Governments ignoring the economic devastation of Net Zero policies unlikely to survive the storm

Benny Peiser, Director at The Global Warming Policy Forum

The Global Warming Policy Forum (GWPF) has warned policy makers in London and Brussels to draw lessons from Europe’s looming energy crisis with growing public outrage and upheaval.

The European Commission’s Vice-President Frans Timmermans told the European Parliament that record high power prices show that the EU should transition to renewable energy. 

The Global Warming Policy Forum on NetZero policies

Despite a surge in renewable energy subsidies and record high carbon prices, Timmermans claimed that Europe’s green policy costs were not the main culprit for soaring energy costs. 

As a matter of fact, policy-driven costs are much more important than market prices as is evident when US and European energy prices are compared.

In fact, natural gas prices in Europe are more than three times as high ($18/MMBtu) as they are in the US ($5/MMBtu) where fracking is widely used and shale gas is cheap and abundant. 

“The knee-jerk response to Europe’s self-inflicted energy crisis is a topsy-turvy misinterpretation of the underlying factors that are driving up prices which risk exacerbating the looming economic and social upheaval,” Benny Peiser, the GWPF director, warned. 

Most governments have banned the extraction of huge shale gas resources while subsidies for renewable energy investors continue to drive up energy bills all over Europe. 

The Global Warming Policy Forum’s assessment

Europe will need natural gas for decades to come.

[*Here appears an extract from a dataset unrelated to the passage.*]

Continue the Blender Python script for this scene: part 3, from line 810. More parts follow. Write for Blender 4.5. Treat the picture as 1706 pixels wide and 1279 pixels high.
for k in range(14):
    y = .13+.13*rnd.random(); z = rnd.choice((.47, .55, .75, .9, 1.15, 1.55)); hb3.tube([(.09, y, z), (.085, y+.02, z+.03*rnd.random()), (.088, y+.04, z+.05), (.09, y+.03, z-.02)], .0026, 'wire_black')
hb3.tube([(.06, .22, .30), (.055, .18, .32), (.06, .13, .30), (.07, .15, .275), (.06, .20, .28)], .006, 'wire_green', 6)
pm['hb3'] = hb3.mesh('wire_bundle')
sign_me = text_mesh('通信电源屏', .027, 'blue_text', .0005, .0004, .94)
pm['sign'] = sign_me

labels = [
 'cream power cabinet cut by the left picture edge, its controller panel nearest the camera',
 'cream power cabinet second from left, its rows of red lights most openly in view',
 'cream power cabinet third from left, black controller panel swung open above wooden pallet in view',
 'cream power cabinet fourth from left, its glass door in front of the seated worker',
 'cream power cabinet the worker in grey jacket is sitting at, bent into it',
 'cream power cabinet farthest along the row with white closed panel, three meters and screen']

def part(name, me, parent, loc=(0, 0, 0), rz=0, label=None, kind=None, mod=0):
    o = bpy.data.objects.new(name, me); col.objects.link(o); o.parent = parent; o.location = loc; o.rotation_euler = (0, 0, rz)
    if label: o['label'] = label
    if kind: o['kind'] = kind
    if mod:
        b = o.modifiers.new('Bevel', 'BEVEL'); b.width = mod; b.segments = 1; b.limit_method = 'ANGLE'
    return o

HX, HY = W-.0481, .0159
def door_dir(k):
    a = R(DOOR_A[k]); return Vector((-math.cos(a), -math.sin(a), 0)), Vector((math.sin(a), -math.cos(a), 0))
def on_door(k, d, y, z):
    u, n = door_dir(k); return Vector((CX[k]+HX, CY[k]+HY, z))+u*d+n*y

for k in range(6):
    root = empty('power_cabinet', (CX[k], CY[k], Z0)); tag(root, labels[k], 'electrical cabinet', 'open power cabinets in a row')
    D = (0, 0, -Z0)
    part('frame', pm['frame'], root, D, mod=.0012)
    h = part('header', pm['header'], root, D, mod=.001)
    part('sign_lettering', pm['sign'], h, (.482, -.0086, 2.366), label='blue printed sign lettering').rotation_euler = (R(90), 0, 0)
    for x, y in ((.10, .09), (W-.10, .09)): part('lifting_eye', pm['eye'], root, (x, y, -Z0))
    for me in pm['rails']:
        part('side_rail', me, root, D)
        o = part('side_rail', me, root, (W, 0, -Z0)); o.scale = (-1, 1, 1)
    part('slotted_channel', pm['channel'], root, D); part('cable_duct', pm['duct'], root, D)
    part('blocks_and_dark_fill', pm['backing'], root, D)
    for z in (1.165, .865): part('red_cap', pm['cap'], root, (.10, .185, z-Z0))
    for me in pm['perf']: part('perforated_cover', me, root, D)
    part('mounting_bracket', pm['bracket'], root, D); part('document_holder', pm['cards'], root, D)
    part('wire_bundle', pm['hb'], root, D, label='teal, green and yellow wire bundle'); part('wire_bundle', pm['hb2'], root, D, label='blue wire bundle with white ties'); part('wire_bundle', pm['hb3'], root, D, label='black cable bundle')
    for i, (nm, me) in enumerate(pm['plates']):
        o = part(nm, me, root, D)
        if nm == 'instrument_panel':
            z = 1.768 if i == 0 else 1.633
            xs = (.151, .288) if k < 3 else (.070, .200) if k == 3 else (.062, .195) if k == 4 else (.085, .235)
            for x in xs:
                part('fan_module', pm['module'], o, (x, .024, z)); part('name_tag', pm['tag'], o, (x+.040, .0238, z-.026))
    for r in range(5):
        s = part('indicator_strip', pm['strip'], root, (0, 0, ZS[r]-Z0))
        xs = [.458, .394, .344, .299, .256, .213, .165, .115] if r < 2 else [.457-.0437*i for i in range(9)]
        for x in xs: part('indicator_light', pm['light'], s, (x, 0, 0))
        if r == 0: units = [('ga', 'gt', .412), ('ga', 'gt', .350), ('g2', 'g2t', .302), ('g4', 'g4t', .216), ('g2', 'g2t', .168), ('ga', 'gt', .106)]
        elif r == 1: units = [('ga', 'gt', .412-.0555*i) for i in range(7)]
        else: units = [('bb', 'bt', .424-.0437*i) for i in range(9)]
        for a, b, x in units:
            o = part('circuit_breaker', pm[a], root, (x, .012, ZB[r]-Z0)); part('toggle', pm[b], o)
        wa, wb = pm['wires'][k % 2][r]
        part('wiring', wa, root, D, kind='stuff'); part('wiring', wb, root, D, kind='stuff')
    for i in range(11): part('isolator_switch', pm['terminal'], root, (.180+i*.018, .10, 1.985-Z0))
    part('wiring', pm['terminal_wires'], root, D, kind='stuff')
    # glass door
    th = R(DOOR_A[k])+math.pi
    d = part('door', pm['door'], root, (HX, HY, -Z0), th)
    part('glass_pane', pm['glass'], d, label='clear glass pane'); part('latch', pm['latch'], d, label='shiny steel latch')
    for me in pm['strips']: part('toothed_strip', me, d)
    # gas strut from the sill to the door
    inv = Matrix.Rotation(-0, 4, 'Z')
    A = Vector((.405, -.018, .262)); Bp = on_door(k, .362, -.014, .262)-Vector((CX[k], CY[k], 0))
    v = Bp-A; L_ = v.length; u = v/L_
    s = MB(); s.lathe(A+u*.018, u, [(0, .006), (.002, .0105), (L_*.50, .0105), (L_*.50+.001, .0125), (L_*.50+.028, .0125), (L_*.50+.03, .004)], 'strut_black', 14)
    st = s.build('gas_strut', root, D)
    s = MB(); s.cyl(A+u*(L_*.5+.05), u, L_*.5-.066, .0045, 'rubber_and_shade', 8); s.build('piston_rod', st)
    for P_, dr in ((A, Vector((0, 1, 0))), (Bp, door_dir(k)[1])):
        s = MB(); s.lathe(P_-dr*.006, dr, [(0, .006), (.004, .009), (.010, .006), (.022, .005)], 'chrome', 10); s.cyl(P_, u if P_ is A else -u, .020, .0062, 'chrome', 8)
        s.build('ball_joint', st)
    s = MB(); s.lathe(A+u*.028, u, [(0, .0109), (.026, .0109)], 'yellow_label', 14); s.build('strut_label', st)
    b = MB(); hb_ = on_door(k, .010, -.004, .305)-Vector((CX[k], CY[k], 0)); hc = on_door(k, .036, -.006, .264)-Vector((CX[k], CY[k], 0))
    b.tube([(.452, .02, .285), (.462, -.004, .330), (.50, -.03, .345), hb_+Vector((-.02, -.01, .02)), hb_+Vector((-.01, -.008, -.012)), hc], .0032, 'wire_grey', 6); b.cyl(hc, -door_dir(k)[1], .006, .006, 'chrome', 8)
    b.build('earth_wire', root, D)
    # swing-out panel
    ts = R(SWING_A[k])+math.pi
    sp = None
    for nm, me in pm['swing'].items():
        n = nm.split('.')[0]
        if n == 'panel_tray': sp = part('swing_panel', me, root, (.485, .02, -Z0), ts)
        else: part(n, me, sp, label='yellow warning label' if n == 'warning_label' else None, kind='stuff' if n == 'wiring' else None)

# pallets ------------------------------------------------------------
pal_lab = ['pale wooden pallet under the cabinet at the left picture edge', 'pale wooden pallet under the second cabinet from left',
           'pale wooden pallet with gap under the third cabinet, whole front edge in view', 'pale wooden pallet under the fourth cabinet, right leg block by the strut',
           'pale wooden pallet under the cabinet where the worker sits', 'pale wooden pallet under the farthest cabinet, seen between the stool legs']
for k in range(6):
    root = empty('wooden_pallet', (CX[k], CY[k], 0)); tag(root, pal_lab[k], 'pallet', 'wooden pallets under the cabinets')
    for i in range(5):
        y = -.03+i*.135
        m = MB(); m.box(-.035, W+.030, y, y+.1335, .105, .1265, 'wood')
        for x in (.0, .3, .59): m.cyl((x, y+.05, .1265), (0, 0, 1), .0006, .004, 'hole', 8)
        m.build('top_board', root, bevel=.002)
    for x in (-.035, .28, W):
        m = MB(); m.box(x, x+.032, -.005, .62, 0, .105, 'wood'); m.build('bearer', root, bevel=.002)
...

The ban on fracking and curtailing of conventional gas exploration has led to serious shortages of domestic natural gas production.

The result is super-charged electricity prices and rising inflation, a growing cost burden Europe’s already struggling households now have to foot. 

Add to that that utilities have to pay record-high prices to buy carbon permits for generating power from natural gas and the result is relentless rises in electricity and heating prices. 

Markets throughout Europe are severely distorted by policies to support renewable energy.

These distortions and other regulatory coercions have destroyed price signals that would otherwise encourage investment in a diverse portfolio of fuels and generation types. 

The European system is reliant on subsidised renewables and a declining conventional and mostly fossil-fuelled generation fleet, clinging to existence at the edge of the market. 

The systems are fragile and easily disturbed by fluctuations in prices for the remaining fossil fuel generators, which guarantee security of supply in the absence of unreliable renewables. 

Way forward form a GWPF executive

Dr John Constable, the GWPF energy editor also contributed his vital opinion. 

“Those claiming that the current high prices for gas show that even more renewables are required only betray their ignorance of the realities of system operation.”

“The weaknesses of European energy supply result from mistaken attempts to “plan” a low carbon economy based on physically incompetent wind and solar.” 

This winter, European governments are facing a public backlash as the combined effect of Net Zero plans and disastrous green energy policies will hit low-income and ordinary households. 

It is therefore imperative to assert that governments that turn a blind eye to the economic devastation of Net Zero policies are unlikely to survive the coming storm.